-- Given exercise --
Take every line where the string "parts" appears and copy it.

-- Source material --
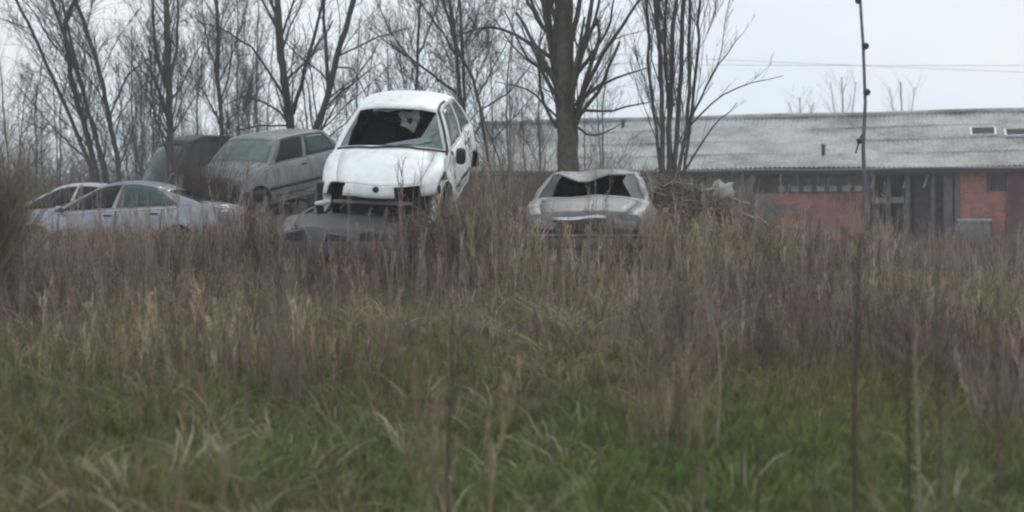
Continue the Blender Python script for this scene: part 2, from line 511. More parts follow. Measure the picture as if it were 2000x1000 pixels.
    def screen(front, f, v):
        u = 0 if front else 1
        top = roofp(u, f); bt = dkF(xA, f) if front else dkR(xC, f)
        p = bt.lerp(top, v); e = gh(u, v, 1)
        p.x += (1 if front else -1) * .02 * math.sin(math.pi * v)
        if abs(f) > .999: p = Vector((e.x, math.copysign(e.y, f), e.z))
        return p
    vw = np.array([0, .07, .2, .4, .6, .8, .93, 1.0])
    for front in (True, False):
        for f1, f2 in zip(fr, fr[1:]):
            for k, (v1, v2) in enumerate(zip(vw, vw[1:])):
                fm = abs((f1 + f2) / 2)
                inn = fm < .93 and 0 < k < len(vw) - 2
                tg = ('windshield' if front else 'rear_window') if inn else 'body'
                quad(tg, screen(front, f1, v1), screen(front, f2, v1), screen(front, f2, v2), screen(front, f1, v2))
    root = empty(name); root.location = pose[0]
    root.rotation_mode = 'XYZ'
    y_, p_, r_ = [R(a) for a in pose[1]]
    rm = Matrix.Rotation(y_, 3, 'Z') @ Matrix.Rotation(p_, 3, 'Y') @ Matrix.Rotation(r_, 3, 'X')
    root.rotation_euler = rm.to_euler('XYZ')
    tag(root, label, cat, group)
    windows = windows or {}
    made = {}
    for k, (v, f) in parts.items():
        base = ''.join(c for c in k if not (c.isdigit() or c == '-'))
        if base == 'window': nm, mm = 'side_window', windows.get(k, windows.get('side', M['glass']))
        elif base in ('windshield', 'rear_window'): nm, mm = base, windows.get(base, M['glass'])
        elif base == 'hood': nm, mm = 'hood', P.get('hood_mat', m_body)
        else: nm, mm = base, m_body
        if mm is None: continue
        o = pyobj(nm, v, f, mm, root, solid=.008 if nm.endswith(('window', 'shield')) else .014)
        if base in ('hood', 'door', 'boot_lid'):
            bm = bmesh.new(); bm.from_mesh(o.data)
            r_i = bmesh.ops.inset_region(bm, faces=bm.faces[:], thickness=.007, use_boundary=True, use_even_offset=True)
            bmesh.ops.delete(bm, geom=r_i['faces'], context='FACES')
            bm.to_mesh(o.data); bm.free()
        made.setdefault(nm, []).append(o)
    for q, s in [(q, s) for q in range(len(ds) - 1) for s in (1, -1)]:
        pass
    if doors:
        for o, (q, s) in zip(made.get('door', []), [(int(k[4]), 1 if not k.endswith('-1') else -1) for k in parts if k.startswith('door')]):
            x = ds[q] + .14; z = zb(x) - .11
            h = MB(); h.box(D(Vector((x, s * (yz(x, z) + .015), z))), (.15, .03, .028)).build('handle', M['black'], o, bevel=.006)
    # floor, firewall and dark inside
    if interior:
        ins = MB(); wi = W - .09
        for s in (1, -1):
            ins.grid([[D(Vector((x, s * wi * (.97 if z < .4 else 1), min(z, zb(x) - .05)))) for x in np.linspace(xC + .1, xA, 9)] for z in (.24, .45, .7, 1.0)])
        ins.grid([[D(Vector((x, y, .24))) for x in np.linspace(xr + .15, xf - .12, 9)] for y in (-wi + .14, 0, wi - .14)])
        ins.grid([[D(Vector((xA + .02, y, min(z, zb(xA) - .05)))) for y in (-wi, 0, wi)] for z in (.24, .6, 1.0)])
        ins.grid([[D(Vector((xC + .12, y, min(z, zb(xC) - .05)))) for y in (-wi, 0, wi)] for z in (.24, .6, 1.0)])
        for a_ in (af, ar):
            for s in (1, -1):
                ins.grid([[D(Vector((x, s * (W - .27), min(z, zb(x) - .06)))) for x in np.linspace(max(xr + .1, a_ - .36), min(xf - .08, a_ + .36), 7)] for z in (.24, .5, .9)])
        ins.build('interior_lining', M['innards'], root, solid=.01)
        eng = MB()
        eng.box(D(Vector(((xf + xA) / 2 - .02, 0, .44))), (xf - xA - .22, (W - .27) * 2, .34))
        eng.box(D(Vector(((xf + xA) / 2, .12, .62))), (.4, .5, .14))
        eng.build('engine', M['engine'], root, bevel=.03)
        dash = MB().box(D(Vector((xA - .16, 0, zb(xA) - .12))), (.34, 2 * wi - .1, .2)).build('dashboard', M['black'], root, bevel=.05)
        sw = MB(); c0 = Vector((xA - .42, .36, zb(xA) - .06)); ring = []
        for k in range(21):
            t = 2 * math.pi * k / 20
            ring.append(D(c0 + Vector((-.07 * math.sin(t), .18 * math.cos(t), .17 * math.sin(t)))))
        sw.tube(ring, .014, 6); sw.tube([D(c0), D(c0 + Vector((.25, 0, -.1)))], .02, 6)
        sw.tube([ring[0], ring[10]], .012, 5)
        sw.build('steering_wheel', M['black'], root)
        for s in (1, -1):
            seat = MB(); x0 = xA - .95
            seat.box(D(Vector((x0 + .2, s * .37, .42))), (.5, .48, .16))
            seat.box(D(Vector((x0 - .08, s * .37, .76))), (.13, .46, .58), Matrix.Rotation(R(-12), 3, 'Y'))
            so = seat.build('seat', M['innards'], root, bevel=.05)
            MB().box(D(Vector((x0 - .15, s * .37, 1.12))), (.09, .26, .17)).build('headrest', M['innards'], so, bevel=.04)
        rs = MB(); x0 = max(xC + .35, ar + .05)
        rs.box(D(Vector((x0 + .25, 0, .42))), (.45, 1.15, .16)); rs.box(D(Vector((x0, 0, .72))), (.13, 1.15, .5), Matrix.Rotation(R(-14), 3, 'Y'))
        rs.build('rear_seat', M['innards'], root, bevel=.05)
    ww = .17
    for k, (x, s) in enumerate(((af, 1), (af, -1), (ar, 1), (ar, -1))):
        if not wheels[k]: continue
        yc = s * (W - .10)
        t = MB(); t.lathe([(wr * .64, -.5 * ww), (wr * .9, -.52 * ww), (wr * .985, -.4 * ww), (wr, -.2 * ww), (wr, .2 * ww), (wr * .985, .4 * ww), (wr * .9, .52 * ww), (wr * .64, .5 * ww)], (x, yc, wr), n=28)
        to = t.build('wheel', M['tyre'], root, sharp=60)
        q = MB(); e = s * .42 * ww
        q.lathe([(0, e * .6), (.05, e * .75), (.06, e * .4), (wr * .40, e * .35), (wr * .5, e * .75), (wr * .6, e), (wr * .66, e * 1.05), (wr * .66, -e)], (x, yc, wr), n=24)
        q.build('rim', M['rim'], to)
    if extra: extra(root, dict(W=W, zb=zb, yz=yz, dkF=dkF, dkR=dkR, fpF=fpF, fpR=fpR, gh=gh, roofp=roofp, screen=screen, D=D, xf=xf, xr=xr, xA=xA))
    return root

def bumper(root, A, end, z1, z2, out, m_, wrap=.45, frm=-1, to=1):
    """a rail following the nose or tail, wrapping round the corners"""
    D = A['D']; fp = A['fpF'] if end > 0 else A['fpR']; xe = A['xf'] if end > 0 else A['xr']
    path = []
    for f in np.linspace(frm, to, 17):
        p = fp(float(f), .3); path.append(Vector((p.x, p.y, 0)))
    if wrap and frm == -1: path = [Vector((xe - end * wrap, -A['yz'](xe - end * wrap, (z1 + z2) / 2), 0))] + path
    if wrap and to == 1: path = path + [Vector((xe - end * wrap, A['yz'](xe - end * wrap, (z1 + z2) / 2), 0))]
    rows = []
    zm = (z1 + z2) / 2; h = (z2 - z1) / 2
    for i, p in enumerate(path):
        d = path[min(i + 1, len(path) - 1)] - path[max(i - 1, 0)]; n = Vector((d.y, -d.x, 0)).normalized()
        if n.dot(p - Vector((0, 0, 0))) < 0: n = -n
        rows.append([D(p + n * o + Vector((0, 0, zz))) for o, zz in ((-.03, z1), (out * .8, z1), (out, zm - h * .4), (out, zm + h * .4), (out * .8, z2), (-.03, z2))])
    return MB().grid(rows).build('bumper', m_, root, solid=.01)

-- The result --
Continue the Blender Python script for this scene: part 2, from line 511. More parts follow. Measure the picture as if it were 2000x1000 pixels.
    for k, (v, f) in parts.items():
        for o, (q, s) in zip(made.get('door', []), [(int(k[4]), 1 if not k.endswith('-1') else -1) for k in parts if k.startswith('door')]):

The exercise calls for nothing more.